The extroverts among us mingle, gingerly invoking abandoned dreams. Laughter ensues. We're lubricated by shared stories, snorts, wrinkled brows, starts of recognition; hopes and glasses raised. The music of the '80s haunts us loudly.
Those days are gone forever, I should just let them go but ...
Memory propels the sail of our union and we've left safe harbours. We float past those who praised, preyed and practised on different versions of ourselves. I am legion:
Yeah! I raced against you, I am told.
You were a muso. An actor.
You went out with her.
She shot you down.
You were a brain. A writer. A dag.
You were fast. But shite at maths.
You were the best worst dancer. A cadet under officer. A religious kid.
You were loud. Quiet.
Up yourself. Humble.
All true, all false. All describing a me that doesn't exist anymore. Does he?
Come a little closer ... close enough to look in my eyes ...
Scattered pellets of identity are flung wildly, curiously, as I reciprocate, blurting out varying yarns. Eyes dart busily from faces to name badges to hairlines to physiques.
You look like a Pom (my Melbourne tan).
You look like a professional. (I clarify; a gigolo? Sadly no.)
You look like a solicitor. A politician.
(The real politician among us, Queensland's first female Aboriginal MP, is a mate, and a class act of whom we're rightly proud.)
The nostalgia is easier to bear, more salient, when you overlay the now (double chins, tuck shop arms, beer guts, capacious cleavages etc.) onto the stick figures we were. Some of us are stunning, still. Most of us show some scars.
High school was genuinely hard for many of us. Perhaps that was always going to be true. Some have died. Some entered Boggo Road's then-penal walls. Some are still paying for decisions made back in those mid-80s.
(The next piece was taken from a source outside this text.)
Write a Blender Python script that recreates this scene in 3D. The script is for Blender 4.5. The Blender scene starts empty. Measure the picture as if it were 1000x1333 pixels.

... there's nothing you can say, snake eyes on the paradise and we got to go today ...
At my table we reminisce about absent friends, like the fella who introduced 'my first joint' to several partygoers. We recall parties, dances, skating, videocassettes, bomb scares. First jobs, first fights, first loves, first pashes, first times, second thoughts.
Perspective is not just our thumb in the foreground. The landscape behind us tells us much. We are all fighting battles. Making runs and trying to live the good life.
As the organisers note, the night was '30 years in the making': we are 'new old friends', and part of a greater story. Beautiful words. Community, even in arrested development, means something. This hits me harder than I'd expected.
I feel your fever from miles around ...
A 1980s Woodridge pickled in microcosm, we are sunburnt Celts, Aborigines, Islanders, Anglo-Saxons, Africans, Europeans, Asians, and the rest. One girl's raised five kids, one has three grandchildren. We've travelled from WA, Cairns, Melbourne, and five minutes away. Our missing mates are in New York, Austria and God knows where else.
Laughing at trauma conjured in story, we revel in our own fragile strength. Survival. Loss. Bittersweet conversations and notes to self.
The music floods over us, dragging us back (and the girls to the dancefloor — few boys, except for the odd draftee).
I'd have sworn that with time thoughts of you would leave my head ... I was wrong, now I find just one thing makes me forget ...
Overcoming fears, dropping emotional baggage at the door for later on, we see beyond changed forms and recognise our younger, hopeful selves. It's more than I'd expected. Happily, it suffices.
Barry Gittins is a communication and research consultant for The Salvation Army.